Тарковский Андрей Арсеньевич - 80-летие
4-го апреля весь кинематографический мир празднует 80-летие великого режиссера Андрея Арсеньевича Тарковского.
Тридцать лет назад, когда Тарковский покидал Советский Союз с тем, чтобы через два года стать «невозвращенцем», даже в горячечном бреду невозможно было представить, что его удостоят Ленинской премии. Разумеется, посмертно. После того как великий режиссер скончался от рака легких в парижской клинике и был похоронен на кладбище Сент-Женевьев-де-Буа, признание его заслуг перед киноискусством стало расти как снежный ком: всесоюзные чтения, фонды и фестиваль его имени, улицы и даже планета, названные в его честь. Книгами о Тарковском, написанными в России и за рубежом, можно выстелить городскую площадь.
Посмертная слава — сюжет в истории не новый. В отношении Андрея Тарковского человечество проявило хоть и несколько запоздавшую, но справедливость, ведь практически все его фильмы полны пронзительной обеспокоенности судьбой этого самого человечества. Каждый его герой, начиная с маленького разведчика Ивана («Иваново детство», 1962), чувствовал свою ответственность за судьбы мира вплоть до готовности отдать свою жизнь. В том первом фильме молодого режиссера Великая Отечественная представала как конечная точка истории — Апокалипсис. Апокалипсическим предчувствием пронизан весь кинематограф Тарковского. И каждый его герой, будь то астронавт Кельвин, полуюродивый Сталкер, отшельник Доменико и писатель Горчаков, преуспевающий режиссер Александр, готовы принести себя в жертву, чтобы удержать мир, колеблющийся над пропастью.
Ленинская премия на фоне прочих проявлений признания выглядела, конечно же, курьезно. Государство в лице киночиновников всласть поглумилось над режиссером, не давая ему снимать то, что он хотел, испещряя поправками почти каждый его фильм, с трудом пропуская картины Тарковского на международные фестивали. Коллеги тоже не слишком жаловали этого ершистого человека, умевшего, в отличие от многих, не прогибаться перед киноначальством. Аутодафе, устроенное его фильму «Зеркало» на страницах журнала «Искусство кино», выглядело неприличным даже в глазах тех, кто не ходил в поклонниках Тарковского.
Есть нечто парадоксальное в том, как этот бескомпромиссный режиссер, ни на йоту не потакавший зрительским вкусам, непрерывно усложнявший язык своих фильмов, их смысловое содержание, тем не менее стремился пробиться к зрительским сердцам и умам. Подобно героям «Соляриса», он бился над контактом с океаном — массовым зрителем.
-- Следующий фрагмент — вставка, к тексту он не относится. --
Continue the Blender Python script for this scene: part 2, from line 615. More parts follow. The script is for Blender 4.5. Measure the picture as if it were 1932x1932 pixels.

Неутолимая жажда контакта гнала его на многочисленные встречи-беседы, в которых он тщился объяснить зрителям смысл своих картин. Выслушивал наивные или глупые вопросы, а то и грубые выкрики из зала. Но понимание зрителей было для Тарковского не менее, а может быть, и более важно, чем награды международных фестивалей. Признанный своими великими коллегами — от Бергмана до Феллини — он буквально таял от благодарности к обычному зрителю, дававшему понять: «Есть контакт!».
Что ему посмертная слава?.. Так хочется повернуть время вспять, чтобы сказать ему, живому: «У вас есть зрители. Те, кто стоит в длинных очередях, чтобы посмотреть «Зеркало» или «Сталкера» и выйти из кинотеатра в эйфории. Выйти с новым зрением и чувствованием, как от картин Леонардо и Брейгеля, музыки Баха, поэзии Данте. Вы — из этого ряда. Они, а не мы ваши современники и достойные собеседники».